**Exercise:**
It is required that the lines from the top of the listing through the line with "s = (k*o_.y-o_.x)/(cd.x-k*cd.y);" be reproduced exactly, excluding pictures.

**Recorded information:**
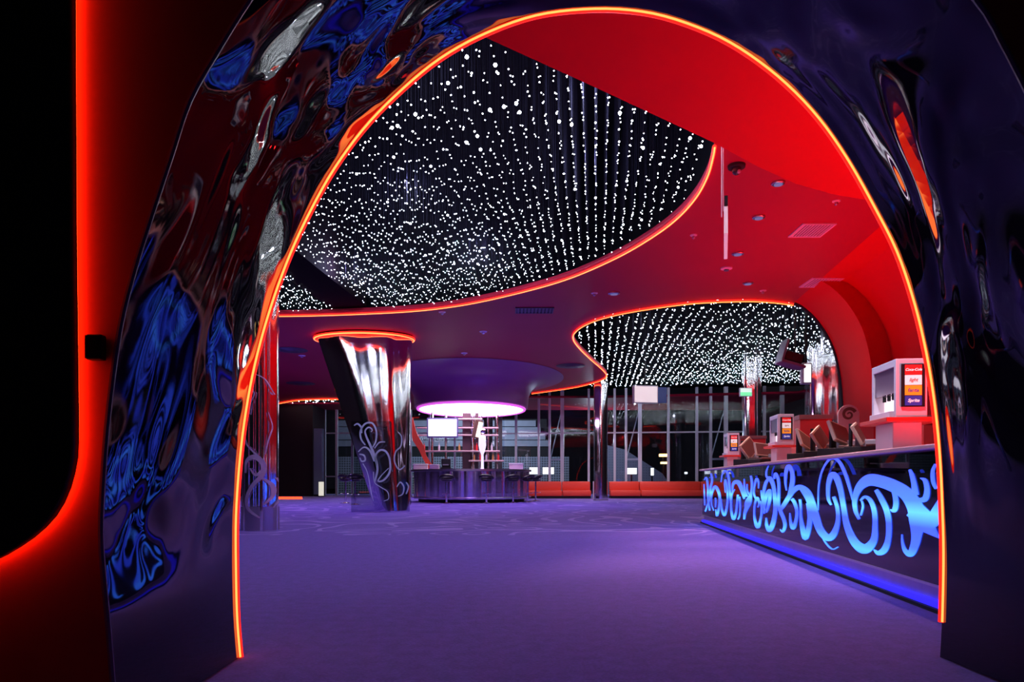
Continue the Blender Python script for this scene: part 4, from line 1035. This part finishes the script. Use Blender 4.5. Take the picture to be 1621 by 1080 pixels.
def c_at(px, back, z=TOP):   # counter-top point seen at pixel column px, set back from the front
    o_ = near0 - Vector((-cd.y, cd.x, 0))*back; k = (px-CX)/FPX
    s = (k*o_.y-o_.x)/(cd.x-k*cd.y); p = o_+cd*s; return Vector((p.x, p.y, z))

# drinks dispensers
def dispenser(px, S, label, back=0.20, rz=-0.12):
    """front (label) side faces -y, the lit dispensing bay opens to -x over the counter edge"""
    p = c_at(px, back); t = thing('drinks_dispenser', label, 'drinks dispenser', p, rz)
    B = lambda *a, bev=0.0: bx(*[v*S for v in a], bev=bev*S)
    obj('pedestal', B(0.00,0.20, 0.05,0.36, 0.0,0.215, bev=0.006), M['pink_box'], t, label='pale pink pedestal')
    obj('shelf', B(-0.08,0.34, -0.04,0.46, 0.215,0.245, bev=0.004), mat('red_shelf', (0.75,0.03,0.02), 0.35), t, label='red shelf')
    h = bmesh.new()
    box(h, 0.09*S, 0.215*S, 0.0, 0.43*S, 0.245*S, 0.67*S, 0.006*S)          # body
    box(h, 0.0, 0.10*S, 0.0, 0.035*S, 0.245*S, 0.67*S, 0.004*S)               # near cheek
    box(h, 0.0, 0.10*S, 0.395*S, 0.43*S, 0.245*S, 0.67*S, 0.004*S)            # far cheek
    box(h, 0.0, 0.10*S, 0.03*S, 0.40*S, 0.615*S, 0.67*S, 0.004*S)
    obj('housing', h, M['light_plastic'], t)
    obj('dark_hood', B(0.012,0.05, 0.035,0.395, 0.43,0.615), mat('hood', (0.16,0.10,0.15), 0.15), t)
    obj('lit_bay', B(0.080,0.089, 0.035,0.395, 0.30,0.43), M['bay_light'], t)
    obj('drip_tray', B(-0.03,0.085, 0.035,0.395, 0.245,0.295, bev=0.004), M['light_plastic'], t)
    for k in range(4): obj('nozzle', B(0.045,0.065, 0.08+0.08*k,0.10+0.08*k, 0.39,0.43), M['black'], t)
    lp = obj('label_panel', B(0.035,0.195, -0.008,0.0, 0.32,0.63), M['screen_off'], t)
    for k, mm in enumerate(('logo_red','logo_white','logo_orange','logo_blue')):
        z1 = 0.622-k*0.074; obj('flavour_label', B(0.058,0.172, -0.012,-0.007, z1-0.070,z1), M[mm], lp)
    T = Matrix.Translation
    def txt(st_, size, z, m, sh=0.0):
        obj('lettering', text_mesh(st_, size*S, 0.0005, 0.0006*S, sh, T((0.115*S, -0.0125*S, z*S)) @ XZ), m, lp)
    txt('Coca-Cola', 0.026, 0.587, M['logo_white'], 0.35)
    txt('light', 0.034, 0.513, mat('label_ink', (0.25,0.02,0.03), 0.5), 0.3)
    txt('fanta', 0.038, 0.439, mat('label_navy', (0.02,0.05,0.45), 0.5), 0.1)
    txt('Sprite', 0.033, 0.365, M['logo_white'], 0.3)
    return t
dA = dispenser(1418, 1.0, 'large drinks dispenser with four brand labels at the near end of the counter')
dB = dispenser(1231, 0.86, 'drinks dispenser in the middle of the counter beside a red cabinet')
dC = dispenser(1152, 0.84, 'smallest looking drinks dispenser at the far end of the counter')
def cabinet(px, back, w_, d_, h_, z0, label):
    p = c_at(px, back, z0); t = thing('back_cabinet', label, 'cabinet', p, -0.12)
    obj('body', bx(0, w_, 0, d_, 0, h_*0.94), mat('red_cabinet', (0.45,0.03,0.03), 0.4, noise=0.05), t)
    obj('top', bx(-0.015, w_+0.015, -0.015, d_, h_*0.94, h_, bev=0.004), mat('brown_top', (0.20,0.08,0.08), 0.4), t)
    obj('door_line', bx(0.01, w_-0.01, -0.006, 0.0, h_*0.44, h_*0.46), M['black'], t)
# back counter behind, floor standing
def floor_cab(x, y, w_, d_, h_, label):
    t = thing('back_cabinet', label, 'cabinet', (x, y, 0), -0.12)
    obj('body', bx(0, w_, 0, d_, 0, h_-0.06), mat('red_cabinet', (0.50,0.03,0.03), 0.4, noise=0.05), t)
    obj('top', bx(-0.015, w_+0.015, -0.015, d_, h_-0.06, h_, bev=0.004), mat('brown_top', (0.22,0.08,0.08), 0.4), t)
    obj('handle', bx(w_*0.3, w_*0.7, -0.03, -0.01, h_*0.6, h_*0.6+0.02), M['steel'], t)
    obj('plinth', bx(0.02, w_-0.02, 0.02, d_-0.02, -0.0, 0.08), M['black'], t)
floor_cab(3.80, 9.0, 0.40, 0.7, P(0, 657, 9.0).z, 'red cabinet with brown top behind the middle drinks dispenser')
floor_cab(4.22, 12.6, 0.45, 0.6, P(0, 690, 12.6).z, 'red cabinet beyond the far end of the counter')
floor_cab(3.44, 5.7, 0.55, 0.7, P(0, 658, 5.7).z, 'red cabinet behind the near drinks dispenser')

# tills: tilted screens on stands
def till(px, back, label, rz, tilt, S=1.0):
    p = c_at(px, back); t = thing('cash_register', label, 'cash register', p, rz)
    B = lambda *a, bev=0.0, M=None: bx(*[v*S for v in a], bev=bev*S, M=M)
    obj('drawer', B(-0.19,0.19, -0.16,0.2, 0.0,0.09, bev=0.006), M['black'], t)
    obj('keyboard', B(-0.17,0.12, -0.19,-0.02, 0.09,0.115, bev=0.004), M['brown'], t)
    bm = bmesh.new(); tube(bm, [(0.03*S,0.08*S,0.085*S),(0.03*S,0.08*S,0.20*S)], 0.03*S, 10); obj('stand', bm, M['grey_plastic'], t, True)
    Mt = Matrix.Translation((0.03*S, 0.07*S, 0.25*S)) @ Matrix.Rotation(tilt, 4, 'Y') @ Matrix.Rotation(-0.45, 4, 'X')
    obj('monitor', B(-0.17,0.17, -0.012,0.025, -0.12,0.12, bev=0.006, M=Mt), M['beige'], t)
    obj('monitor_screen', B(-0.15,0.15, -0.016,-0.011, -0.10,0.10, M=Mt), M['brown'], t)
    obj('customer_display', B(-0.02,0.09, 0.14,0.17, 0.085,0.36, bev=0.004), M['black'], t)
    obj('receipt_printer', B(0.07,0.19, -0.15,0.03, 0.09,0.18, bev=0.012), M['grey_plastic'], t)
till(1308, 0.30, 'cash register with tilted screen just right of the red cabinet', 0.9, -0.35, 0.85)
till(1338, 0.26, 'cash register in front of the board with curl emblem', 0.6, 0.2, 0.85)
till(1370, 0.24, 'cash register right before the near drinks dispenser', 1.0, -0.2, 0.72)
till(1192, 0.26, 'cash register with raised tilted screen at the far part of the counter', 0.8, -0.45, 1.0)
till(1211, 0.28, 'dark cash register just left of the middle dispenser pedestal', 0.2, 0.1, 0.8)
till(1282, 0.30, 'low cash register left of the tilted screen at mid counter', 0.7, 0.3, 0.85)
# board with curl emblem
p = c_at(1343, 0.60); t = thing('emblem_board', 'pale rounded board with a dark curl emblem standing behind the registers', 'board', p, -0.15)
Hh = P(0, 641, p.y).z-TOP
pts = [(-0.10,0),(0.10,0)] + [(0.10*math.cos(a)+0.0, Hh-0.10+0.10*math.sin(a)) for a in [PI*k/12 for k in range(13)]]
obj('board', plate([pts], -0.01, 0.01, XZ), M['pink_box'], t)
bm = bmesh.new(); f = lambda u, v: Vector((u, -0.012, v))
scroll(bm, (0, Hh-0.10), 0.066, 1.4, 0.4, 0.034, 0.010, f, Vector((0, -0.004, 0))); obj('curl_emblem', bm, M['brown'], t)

**Response:**
Continue the Blender Python script for this scene: part 4, from line 1035. This part finishes the script. Use Blender 4.5. Take the picture to be 1621 by 1080 pixels.
def c_at(px, back, z=TOP):   # counter-top point seen at pixel column px, set back from the front
    o_ = near0 - Vector((-cd.y, cd.x, 0))*back; k = (px-CX)/FPX
    s = (k*o_.y-o_.x)/(cd.x-k*cd.y); p = o_+cd*s; return Vector((p.x, p.y, z))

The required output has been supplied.